-- START OF Extracted data --

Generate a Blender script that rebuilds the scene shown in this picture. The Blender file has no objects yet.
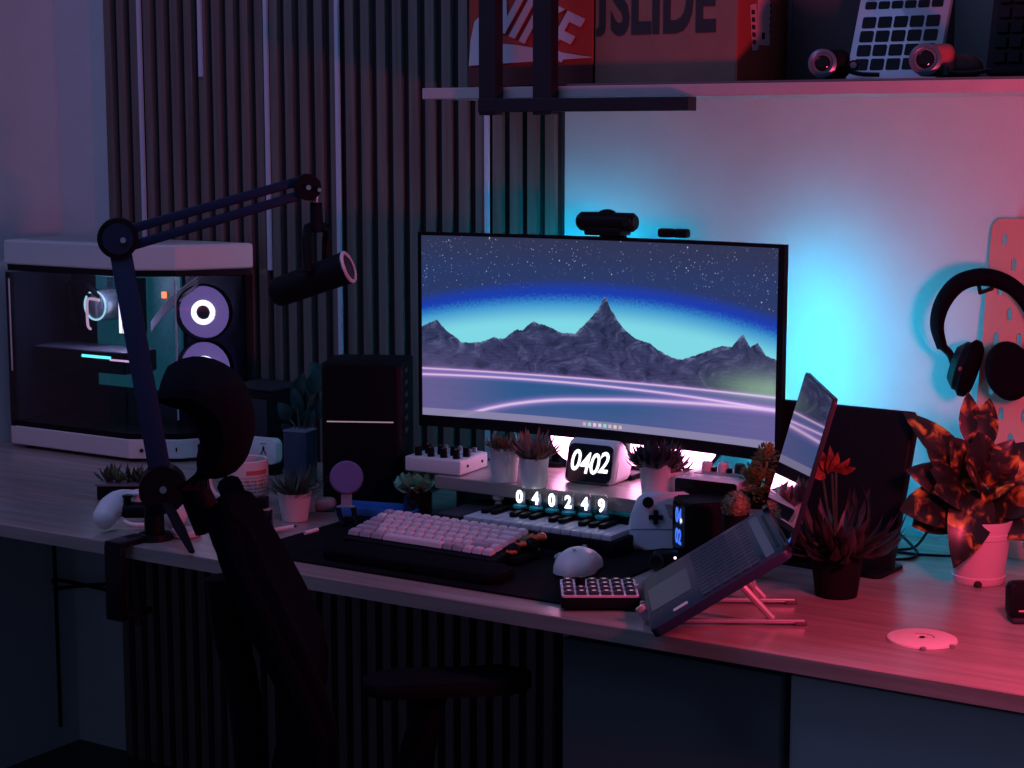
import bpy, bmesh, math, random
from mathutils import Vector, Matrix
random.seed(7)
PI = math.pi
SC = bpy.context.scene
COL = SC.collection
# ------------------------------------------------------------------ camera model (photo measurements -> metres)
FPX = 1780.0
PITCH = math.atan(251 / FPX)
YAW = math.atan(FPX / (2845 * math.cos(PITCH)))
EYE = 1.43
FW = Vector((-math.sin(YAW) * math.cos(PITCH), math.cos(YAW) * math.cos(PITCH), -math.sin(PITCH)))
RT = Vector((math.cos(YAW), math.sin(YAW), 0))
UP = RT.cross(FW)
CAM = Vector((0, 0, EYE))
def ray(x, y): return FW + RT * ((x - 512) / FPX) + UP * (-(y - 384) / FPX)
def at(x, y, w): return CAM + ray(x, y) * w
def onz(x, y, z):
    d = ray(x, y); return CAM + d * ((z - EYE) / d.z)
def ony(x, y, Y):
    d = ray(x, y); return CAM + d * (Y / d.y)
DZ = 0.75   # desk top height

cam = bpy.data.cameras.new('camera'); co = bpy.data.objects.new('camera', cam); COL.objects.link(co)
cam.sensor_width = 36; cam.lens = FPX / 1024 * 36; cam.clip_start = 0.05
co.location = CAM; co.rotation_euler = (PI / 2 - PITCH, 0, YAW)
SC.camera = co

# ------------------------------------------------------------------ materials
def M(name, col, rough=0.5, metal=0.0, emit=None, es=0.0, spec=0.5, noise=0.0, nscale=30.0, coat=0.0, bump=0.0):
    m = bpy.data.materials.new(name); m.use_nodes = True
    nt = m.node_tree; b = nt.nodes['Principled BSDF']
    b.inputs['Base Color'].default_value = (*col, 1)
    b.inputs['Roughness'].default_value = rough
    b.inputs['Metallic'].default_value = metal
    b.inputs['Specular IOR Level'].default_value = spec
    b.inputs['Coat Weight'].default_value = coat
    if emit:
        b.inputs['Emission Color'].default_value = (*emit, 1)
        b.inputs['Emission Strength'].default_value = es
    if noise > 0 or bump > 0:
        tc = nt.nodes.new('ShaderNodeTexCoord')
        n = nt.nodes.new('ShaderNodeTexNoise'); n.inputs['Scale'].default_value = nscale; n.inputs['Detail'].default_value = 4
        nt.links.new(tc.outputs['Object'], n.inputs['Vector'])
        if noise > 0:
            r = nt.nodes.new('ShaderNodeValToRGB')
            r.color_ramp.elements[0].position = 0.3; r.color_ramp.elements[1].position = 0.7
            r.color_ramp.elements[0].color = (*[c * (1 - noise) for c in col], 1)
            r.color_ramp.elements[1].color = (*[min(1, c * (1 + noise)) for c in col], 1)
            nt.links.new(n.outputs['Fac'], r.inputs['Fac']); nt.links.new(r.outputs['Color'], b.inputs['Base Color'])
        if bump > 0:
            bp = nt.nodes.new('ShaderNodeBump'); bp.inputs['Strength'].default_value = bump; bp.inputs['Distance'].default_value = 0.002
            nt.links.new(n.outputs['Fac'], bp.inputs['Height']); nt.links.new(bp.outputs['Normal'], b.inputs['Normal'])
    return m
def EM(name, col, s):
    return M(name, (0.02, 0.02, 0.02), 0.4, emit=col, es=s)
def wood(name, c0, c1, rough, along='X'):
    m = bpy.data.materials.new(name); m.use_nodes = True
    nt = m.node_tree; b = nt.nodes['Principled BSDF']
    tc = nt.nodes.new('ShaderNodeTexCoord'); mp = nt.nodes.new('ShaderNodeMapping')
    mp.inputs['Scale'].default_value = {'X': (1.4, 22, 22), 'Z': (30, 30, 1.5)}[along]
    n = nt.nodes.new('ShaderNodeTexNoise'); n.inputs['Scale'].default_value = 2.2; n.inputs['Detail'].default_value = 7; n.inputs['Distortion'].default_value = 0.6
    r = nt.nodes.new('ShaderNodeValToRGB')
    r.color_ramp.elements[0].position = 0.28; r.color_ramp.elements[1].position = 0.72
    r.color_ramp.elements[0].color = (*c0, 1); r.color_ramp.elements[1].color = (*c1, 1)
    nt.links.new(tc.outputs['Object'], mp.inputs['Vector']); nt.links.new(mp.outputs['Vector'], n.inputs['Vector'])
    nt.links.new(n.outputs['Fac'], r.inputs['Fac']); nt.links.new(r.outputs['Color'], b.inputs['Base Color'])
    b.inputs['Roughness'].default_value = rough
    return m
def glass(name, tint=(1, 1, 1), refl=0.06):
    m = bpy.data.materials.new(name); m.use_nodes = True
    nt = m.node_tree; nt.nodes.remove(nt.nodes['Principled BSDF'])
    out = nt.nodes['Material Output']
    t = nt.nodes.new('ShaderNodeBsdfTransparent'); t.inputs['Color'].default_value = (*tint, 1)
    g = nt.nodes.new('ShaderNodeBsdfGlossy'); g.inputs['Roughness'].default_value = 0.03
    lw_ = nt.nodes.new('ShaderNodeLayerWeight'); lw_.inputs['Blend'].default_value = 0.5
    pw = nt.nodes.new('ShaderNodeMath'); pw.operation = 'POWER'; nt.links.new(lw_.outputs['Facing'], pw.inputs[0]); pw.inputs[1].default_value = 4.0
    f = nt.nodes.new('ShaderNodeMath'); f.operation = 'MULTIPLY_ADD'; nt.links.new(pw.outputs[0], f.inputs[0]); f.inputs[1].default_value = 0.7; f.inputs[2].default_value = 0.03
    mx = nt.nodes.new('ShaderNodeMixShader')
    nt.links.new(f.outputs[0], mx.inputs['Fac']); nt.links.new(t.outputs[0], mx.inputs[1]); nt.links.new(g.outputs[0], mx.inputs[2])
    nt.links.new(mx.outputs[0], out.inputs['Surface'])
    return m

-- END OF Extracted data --
-- START OF Extracted data --

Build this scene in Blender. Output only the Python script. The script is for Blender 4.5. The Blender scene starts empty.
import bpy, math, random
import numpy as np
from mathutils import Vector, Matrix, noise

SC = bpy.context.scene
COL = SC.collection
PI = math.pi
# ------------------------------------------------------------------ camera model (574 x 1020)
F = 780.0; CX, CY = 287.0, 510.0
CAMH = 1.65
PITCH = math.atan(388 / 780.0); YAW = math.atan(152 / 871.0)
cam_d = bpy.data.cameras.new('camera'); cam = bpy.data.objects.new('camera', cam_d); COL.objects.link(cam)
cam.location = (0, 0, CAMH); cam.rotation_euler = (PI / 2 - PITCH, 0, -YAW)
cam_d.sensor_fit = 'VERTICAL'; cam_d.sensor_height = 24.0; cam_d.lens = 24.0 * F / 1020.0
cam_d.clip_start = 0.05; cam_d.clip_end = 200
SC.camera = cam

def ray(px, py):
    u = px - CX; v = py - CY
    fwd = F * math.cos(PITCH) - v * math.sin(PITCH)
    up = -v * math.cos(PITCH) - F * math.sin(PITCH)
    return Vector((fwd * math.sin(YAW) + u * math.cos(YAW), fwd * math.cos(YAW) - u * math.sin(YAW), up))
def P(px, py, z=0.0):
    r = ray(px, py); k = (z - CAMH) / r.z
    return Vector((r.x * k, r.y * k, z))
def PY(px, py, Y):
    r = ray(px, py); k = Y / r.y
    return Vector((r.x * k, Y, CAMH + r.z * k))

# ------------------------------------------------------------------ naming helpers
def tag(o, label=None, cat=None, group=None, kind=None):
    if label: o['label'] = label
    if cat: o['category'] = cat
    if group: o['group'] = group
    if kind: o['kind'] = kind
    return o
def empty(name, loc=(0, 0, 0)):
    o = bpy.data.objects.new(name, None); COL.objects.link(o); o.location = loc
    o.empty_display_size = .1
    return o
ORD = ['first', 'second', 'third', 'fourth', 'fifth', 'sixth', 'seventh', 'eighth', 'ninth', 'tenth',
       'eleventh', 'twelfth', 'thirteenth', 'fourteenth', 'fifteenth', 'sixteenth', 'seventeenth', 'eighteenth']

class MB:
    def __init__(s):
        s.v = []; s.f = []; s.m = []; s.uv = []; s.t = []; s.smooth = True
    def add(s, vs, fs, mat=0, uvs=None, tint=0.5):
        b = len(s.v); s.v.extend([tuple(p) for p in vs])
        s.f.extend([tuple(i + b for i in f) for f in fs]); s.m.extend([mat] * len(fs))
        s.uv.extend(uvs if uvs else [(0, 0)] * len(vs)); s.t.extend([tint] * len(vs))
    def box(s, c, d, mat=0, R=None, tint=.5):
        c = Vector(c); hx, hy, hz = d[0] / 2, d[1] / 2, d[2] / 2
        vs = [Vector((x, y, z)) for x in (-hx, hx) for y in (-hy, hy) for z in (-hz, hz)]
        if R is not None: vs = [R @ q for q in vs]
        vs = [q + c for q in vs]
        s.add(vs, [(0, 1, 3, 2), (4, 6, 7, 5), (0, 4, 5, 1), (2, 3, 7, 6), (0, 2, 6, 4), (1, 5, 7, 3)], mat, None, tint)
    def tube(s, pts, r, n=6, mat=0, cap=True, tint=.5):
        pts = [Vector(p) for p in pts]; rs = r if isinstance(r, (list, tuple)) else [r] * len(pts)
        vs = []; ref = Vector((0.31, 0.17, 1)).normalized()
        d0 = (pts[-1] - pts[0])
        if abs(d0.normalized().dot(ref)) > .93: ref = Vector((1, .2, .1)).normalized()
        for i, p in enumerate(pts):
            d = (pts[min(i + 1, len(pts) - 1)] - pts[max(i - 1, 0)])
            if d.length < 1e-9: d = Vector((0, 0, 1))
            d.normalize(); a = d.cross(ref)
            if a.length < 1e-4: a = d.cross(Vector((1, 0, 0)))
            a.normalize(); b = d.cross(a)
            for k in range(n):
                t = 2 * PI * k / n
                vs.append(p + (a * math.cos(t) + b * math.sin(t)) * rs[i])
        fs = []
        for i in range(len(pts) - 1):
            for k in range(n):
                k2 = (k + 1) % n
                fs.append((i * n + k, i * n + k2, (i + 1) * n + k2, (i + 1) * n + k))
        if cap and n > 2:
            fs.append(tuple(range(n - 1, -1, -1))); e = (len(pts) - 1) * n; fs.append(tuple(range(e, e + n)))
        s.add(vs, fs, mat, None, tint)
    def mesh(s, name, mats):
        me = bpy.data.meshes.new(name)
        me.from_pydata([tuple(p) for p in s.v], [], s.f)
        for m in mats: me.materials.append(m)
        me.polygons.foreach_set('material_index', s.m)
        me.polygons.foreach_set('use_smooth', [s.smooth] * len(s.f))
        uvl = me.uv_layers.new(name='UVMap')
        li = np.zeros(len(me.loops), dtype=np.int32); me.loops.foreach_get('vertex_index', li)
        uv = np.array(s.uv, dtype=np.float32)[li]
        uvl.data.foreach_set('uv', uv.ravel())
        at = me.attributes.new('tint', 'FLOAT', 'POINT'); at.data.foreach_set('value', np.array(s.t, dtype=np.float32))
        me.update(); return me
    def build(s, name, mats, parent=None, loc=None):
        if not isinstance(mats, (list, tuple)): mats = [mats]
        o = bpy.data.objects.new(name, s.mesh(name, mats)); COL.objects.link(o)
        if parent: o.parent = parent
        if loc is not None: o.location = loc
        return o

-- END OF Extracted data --

*Task objective*. Of the lines above, extract only those from the line with "Build this scene" to the line with "from mathutils import Vector, Matrix, noise", both included, exactly as written.

*Finished answer*.
Build this scene in Blender. Output only the Python script. The script is for Blender 4.5. The Blender scene starts empty.
import bpy, math, random
import numpy as np
from mathutils import Vector, Matrix, noise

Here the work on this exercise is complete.